Corrupción entre la policía marroquí como forma de vida, allá donde mires. Una de las grandes lacras que existen en Marruecos, un problema aparentemente difícil de solucionar. Una de esas cuestiones que, sin ser mi país, me hacen sentir profunda vergüenza. Profunda hchouma. Uno de los grandes males de la población marroquí. Un pueblo que es el principal perjudicado de todo esto, más allá de lo que temporalmente puedan padecerlo los turistas. Una policía arrogante, déspota y opresora que antes de empezar a hablar pone la mano. Una corrupción insultante que a veces intenta justificarse bajo el lema «Es que con el sueldo que cobran…». Como si eso te diera derecho a ser un buitre, abusar de tu poder, sobornar y extorsionar a cualquiera que se cruce en tu camino. (Nota para los que no lo sepan. 50 dirhams son algo así como 5€. Ser corrupto por 5€ para repartir entre dos personas).

Por suerte, sólo en contadas ocasiones he tenido que presenciar situaciones similares. Una de ellas ocurrió hace pocos meses en Fez, durante la Fiesta del Cordero. Eran algo así como las cinco de la tarde y nos dirigíamos con el coche a dar una vuelta por la medina. Yo era la única mujer española, el resto todo hombres marroquíes, y aparcamos el coche fuera de una de las entradas principales, junto a otros seis o siete vehículos que estaban allí estacionados. Como suele ocurrir en estos casos, sin saber de dónde, apareció un policía con su camisa azul y sus pantalones oscuros. Un policía muy moreno, delgado, larguirucho, con bigote, de unos 50 años. Uno de esos policías a los que, en cuanto ve una matrícula de fuera, se les ilumina la mirada.

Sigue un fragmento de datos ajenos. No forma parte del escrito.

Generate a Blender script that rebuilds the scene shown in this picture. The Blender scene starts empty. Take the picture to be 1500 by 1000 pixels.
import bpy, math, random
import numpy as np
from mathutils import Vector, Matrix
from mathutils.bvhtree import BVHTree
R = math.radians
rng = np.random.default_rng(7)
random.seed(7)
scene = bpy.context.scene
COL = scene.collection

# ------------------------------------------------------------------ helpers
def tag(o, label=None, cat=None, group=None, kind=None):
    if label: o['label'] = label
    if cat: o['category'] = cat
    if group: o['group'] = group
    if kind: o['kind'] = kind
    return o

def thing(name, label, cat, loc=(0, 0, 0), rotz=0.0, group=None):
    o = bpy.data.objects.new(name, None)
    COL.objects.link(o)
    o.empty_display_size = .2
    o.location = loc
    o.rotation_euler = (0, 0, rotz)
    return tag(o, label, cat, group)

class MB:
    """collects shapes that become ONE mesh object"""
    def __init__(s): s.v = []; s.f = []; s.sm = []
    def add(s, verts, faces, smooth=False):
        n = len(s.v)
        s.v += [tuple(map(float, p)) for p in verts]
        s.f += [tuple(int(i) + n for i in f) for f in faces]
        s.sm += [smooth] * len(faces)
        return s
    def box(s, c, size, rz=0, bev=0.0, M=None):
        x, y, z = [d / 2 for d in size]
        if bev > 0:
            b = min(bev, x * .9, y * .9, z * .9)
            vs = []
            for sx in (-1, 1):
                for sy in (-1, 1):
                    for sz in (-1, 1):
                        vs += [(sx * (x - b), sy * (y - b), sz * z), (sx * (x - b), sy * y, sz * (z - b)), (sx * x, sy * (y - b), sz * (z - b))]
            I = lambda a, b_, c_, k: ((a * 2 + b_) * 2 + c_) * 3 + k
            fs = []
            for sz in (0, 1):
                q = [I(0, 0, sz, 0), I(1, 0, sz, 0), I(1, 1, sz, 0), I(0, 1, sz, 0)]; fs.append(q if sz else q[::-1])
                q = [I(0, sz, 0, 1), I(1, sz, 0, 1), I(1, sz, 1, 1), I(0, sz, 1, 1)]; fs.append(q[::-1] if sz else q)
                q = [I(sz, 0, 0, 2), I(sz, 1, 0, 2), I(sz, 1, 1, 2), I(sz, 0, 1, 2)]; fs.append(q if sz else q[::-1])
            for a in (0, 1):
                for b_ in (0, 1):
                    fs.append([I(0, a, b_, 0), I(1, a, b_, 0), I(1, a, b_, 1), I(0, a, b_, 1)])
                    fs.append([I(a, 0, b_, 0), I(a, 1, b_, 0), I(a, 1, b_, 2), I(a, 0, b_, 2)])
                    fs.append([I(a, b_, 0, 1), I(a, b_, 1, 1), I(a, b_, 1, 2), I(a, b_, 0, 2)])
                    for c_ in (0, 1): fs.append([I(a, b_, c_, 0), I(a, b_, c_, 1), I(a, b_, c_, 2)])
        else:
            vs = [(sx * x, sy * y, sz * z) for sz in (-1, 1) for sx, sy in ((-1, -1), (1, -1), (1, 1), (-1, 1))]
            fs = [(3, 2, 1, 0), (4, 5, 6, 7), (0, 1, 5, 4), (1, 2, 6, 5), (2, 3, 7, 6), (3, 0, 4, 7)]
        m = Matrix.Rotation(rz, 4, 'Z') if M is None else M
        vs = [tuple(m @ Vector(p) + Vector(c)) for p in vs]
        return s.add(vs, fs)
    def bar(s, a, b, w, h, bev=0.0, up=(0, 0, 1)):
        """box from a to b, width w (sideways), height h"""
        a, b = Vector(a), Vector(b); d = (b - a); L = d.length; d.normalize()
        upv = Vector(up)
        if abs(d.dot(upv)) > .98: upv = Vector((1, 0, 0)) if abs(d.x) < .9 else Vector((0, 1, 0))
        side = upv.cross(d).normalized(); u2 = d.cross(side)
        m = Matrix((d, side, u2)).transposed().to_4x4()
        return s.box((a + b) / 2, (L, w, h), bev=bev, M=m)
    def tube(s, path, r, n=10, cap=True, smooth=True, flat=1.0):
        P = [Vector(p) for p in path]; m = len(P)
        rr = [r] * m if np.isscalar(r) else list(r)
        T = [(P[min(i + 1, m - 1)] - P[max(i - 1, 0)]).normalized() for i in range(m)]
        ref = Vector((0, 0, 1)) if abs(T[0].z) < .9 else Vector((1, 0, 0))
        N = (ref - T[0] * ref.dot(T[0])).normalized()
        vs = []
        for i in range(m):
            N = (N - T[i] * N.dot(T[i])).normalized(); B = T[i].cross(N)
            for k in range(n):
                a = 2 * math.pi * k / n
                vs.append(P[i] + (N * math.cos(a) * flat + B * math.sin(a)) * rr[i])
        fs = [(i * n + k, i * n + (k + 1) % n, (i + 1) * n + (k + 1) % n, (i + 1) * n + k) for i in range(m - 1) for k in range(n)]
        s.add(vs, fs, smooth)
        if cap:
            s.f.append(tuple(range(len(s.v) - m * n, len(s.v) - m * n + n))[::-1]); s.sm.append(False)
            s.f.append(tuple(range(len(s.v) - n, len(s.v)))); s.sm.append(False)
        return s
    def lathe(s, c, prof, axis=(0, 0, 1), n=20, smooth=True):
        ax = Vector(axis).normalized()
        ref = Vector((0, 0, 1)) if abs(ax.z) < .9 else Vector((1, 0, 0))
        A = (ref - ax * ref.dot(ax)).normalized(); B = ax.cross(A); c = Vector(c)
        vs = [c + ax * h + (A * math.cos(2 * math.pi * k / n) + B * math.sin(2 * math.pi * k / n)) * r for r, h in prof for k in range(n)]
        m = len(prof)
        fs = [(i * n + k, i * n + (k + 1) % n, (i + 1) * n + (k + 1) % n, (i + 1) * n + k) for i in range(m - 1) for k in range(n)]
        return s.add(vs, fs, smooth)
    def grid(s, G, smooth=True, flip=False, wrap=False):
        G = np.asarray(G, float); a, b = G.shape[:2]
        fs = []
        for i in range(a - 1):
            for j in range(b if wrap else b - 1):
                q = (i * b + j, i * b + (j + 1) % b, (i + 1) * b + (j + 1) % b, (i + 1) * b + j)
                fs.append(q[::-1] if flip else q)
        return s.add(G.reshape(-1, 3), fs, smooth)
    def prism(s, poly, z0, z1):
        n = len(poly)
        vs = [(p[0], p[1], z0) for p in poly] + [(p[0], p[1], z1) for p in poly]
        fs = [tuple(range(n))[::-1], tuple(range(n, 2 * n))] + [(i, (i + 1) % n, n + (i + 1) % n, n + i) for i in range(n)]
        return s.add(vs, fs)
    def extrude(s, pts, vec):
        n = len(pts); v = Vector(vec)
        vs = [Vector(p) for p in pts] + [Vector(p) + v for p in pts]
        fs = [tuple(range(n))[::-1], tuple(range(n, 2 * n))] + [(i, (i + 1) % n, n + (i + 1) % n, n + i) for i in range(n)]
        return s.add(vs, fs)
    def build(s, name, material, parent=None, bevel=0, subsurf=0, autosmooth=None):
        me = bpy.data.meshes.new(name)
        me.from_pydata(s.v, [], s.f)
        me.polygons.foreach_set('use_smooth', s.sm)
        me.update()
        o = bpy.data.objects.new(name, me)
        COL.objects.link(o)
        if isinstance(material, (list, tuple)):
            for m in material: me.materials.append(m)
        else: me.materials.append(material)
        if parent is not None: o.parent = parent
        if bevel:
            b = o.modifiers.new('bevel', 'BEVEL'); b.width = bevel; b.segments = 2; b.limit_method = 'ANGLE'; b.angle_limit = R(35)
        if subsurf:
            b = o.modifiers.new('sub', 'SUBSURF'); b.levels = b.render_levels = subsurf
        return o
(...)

Después de un cálido saludo a todos los presentes y sin dejar de sonreír nos dijo: «Ahí no se puede aparcar». Mientras se apoyaba en otro de los coches aparcados. ¿Por qué no?, le dijeron. «Porque no… Que no se puede». Fueron varios minutos de conversación aparentemente distendida, en los que el agente lo único que buscaba realmente, como viene siendo habitual, es que el pringao de turno le soltara unos cuantos dirhams para dejarnos marchar.

Para mi sorpresa, finalmente dejamos el coche allí y nos adentramos en la laberíntica medina sin haberle dado ni una sola moneda al policía. Después de varias horas de paseo, compras por el zoco, Hawaii y batidos de aguacate volvimos al coche. Y –oh sorpresa– allí estaba el policía. Sentado en una silla destartalada custodiando nuestro vehículo. De nuevo, con una simpatía sospecha, nos dijo que nos habíamos dejado el coche abierto y que, para que nadie le hiciera nada a nuestro querido tomobil, se había quedado allí  –como buen samaritano – cuidando de él.

Ni que decir tiene que si antes ya esperaba recibir flus, ahora directamente esperaba una jugosa recompensa. Tras varias negativas y viendo que ya estaba perdiendo demasiado tiempo con nosotros terminó por rendirse, no sin antes soltar su última perlita de la noche con cara de corderito degollado. «Khouya, ¿ni para un cafecito me vais a dar?» «Y un cigarro», le faltó decir. Aunque no soy yo de colaborar con esta lacra, mucho menos llegados a ese punto, he de reconocer que uno de los jóvenes marroquíes –a los que estas situaciones les resultan de los más cotidianas y habituales– le dio varios dirhams. Lo justo para que se tomara un café solo después de una ajetreada tarde sentado al lado de un coche español, velando por la seguridad de sus queridos compatriotas.